* _DATA FOR PROCESSING_

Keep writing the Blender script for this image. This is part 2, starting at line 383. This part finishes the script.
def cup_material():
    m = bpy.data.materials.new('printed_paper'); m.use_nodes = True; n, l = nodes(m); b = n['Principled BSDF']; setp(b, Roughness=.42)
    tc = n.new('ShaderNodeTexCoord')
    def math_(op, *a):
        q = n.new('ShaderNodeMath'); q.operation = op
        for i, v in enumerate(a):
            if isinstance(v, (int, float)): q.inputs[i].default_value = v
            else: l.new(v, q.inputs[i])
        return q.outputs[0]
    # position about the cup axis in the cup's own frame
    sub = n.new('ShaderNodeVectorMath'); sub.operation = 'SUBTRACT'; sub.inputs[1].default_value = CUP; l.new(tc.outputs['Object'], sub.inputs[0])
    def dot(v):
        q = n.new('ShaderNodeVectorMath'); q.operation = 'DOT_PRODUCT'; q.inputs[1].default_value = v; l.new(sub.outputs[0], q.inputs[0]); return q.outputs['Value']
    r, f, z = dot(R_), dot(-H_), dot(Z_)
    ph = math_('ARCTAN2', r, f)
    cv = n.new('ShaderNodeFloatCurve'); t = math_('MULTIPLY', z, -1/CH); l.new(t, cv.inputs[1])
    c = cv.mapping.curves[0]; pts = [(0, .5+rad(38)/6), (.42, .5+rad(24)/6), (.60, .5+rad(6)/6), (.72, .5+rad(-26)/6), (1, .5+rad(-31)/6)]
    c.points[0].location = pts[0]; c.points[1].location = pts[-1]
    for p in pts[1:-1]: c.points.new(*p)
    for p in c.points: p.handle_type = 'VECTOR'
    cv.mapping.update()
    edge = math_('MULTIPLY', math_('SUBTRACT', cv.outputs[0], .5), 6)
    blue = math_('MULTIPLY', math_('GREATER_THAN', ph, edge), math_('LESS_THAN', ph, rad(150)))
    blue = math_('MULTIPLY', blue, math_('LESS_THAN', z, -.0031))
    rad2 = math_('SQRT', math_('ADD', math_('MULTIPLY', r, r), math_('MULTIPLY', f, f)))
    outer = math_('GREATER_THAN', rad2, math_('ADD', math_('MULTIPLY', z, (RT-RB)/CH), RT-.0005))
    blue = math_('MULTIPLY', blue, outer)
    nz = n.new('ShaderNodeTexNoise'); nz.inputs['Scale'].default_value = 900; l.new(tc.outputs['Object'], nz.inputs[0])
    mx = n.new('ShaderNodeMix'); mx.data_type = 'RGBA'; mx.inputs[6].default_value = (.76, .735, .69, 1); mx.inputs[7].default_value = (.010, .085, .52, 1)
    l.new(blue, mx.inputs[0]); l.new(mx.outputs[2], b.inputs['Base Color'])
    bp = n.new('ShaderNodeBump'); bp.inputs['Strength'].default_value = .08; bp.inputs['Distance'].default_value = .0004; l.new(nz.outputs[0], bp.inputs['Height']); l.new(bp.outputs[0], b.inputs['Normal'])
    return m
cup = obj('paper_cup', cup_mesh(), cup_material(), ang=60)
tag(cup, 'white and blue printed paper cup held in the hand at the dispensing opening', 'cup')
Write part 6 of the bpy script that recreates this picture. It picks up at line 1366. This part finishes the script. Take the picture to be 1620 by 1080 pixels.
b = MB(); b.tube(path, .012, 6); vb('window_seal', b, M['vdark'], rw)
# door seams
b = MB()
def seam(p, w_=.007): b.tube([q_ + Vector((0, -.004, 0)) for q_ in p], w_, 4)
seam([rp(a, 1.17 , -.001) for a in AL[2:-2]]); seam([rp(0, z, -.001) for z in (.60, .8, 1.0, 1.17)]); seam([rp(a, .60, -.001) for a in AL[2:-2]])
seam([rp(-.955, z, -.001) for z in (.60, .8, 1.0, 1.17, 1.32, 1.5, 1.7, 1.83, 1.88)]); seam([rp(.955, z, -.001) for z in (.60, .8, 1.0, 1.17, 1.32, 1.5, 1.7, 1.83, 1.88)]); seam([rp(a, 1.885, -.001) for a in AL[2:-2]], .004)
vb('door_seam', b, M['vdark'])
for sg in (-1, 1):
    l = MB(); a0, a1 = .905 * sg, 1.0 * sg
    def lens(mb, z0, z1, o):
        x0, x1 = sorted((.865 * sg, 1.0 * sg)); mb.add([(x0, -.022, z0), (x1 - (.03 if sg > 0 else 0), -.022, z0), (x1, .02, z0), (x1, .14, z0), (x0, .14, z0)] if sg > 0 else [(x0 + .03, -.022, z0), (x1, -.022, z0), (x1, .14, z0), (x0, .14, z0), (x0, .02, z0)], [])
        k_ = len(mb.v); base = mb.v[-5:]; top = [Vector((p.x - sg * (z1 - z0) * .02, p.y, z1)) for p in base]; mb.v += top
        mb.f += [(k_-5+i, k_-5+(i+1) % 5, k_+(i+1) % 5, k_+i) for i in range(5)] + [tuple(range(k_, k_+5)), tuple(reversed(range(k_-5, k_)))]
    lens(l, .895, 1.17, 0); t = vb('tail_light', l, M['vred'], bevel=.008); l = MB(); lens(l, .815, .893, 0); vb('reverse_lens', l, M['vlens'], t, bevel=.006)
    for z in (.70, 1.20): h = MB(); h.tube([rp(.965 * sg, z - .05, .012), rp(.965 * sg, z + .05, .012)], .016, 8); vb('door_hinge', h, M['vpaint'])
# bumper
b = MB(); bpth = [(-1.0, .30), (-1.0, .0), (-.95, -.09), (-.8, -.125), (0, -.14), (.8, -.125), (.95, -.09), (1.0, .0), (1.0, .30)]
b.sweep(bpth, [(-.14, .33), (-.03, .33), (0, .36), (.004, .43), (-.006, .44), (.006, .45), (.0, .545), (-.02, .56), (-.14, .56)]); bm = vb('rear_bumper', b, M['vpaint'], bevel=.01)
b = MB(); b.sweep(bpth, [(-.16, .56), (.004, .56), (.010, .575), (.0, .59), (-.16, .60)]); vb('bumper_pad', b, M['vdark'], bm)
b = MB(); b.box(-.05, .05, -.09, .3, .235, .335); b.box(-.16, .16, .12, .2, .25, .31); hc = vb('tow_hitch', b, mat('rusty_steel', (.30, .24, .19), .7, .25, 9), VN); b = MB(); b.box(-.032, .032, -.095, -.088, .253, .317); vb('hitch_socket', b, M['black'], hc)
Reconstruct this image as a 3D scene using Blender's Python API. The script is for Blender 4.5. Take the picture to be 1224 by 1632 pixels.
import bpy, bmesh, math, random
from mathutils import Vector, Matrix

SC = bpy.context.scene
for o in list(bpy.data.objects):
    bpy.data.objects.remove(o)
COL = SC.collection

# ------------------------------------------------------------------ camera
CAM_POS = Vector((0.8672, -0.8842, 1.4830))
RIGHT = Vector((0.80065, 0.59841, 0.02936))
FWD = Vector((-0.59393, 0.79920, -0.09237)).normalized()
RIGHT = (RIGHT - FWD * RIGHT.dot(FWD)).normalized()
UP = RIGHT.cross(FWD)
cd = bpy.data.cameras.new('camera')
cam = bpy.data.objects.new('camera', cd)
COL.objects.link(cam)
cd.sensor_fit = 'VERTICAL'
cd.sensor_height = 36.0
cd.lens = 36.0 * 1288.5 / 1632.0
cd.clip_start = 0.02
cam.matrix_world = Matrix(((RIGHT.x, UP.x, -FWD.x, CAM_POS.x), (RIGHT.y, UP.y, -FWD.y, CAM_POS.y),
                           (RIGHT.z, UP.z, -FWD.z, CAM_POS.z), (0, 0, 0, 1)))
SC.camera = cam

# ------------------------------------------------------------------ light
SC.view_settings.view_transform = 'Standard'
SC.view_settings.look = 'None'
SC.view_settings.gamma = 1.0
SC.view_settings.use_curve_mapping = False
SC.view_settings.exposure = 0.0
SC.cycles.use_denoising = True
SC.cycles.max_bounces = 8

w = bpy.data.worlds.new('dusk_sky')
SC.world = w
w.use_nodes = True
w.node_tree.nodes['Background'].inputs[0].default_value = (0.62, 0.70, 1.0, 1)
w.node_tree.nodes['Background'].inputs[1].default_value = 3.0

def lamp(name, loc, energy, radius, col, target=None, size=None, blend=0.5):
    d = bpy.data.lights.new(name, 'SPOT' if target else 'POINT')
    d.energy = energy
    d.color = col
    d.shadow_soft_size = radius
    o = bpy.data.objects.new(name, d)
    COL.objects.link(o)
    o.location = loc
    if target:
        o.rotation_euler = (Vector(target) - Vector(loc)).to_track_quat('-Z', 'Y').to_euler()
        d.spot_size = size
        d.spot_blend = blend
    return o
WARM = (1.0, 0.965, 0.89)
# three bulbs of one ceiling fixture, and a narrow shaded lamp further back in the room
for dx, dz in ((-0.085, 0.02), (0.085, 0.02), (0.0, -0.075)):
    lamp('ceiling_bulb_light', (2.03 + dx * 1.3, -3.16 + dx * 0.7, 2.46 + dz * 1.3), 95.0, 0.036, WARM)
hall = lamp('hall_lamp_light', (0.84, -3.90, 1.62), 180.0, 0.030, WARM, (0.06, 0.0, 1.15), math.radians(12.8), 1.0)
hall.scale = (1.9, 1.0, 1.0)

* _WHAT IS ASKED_
Proceeding from the line containing "Reconstruct this image" through the line containing "COL = SC.collection", transcribe the lines above exactly, both end lines included.

* _FULL SOLUTION_
Reconstruct this image as a 3D scene using Blender's Python API. The script is for Blender 4.5. Take the picture to be 1224 by 1632 pixels.
import bpy, bmesh, math, random
from mathutils import Vector, Matrix

SC = bpy.context.scene
for o in list(bpy.data.objects):
    bpy.data.objects.remove(o)
COL = SC.collection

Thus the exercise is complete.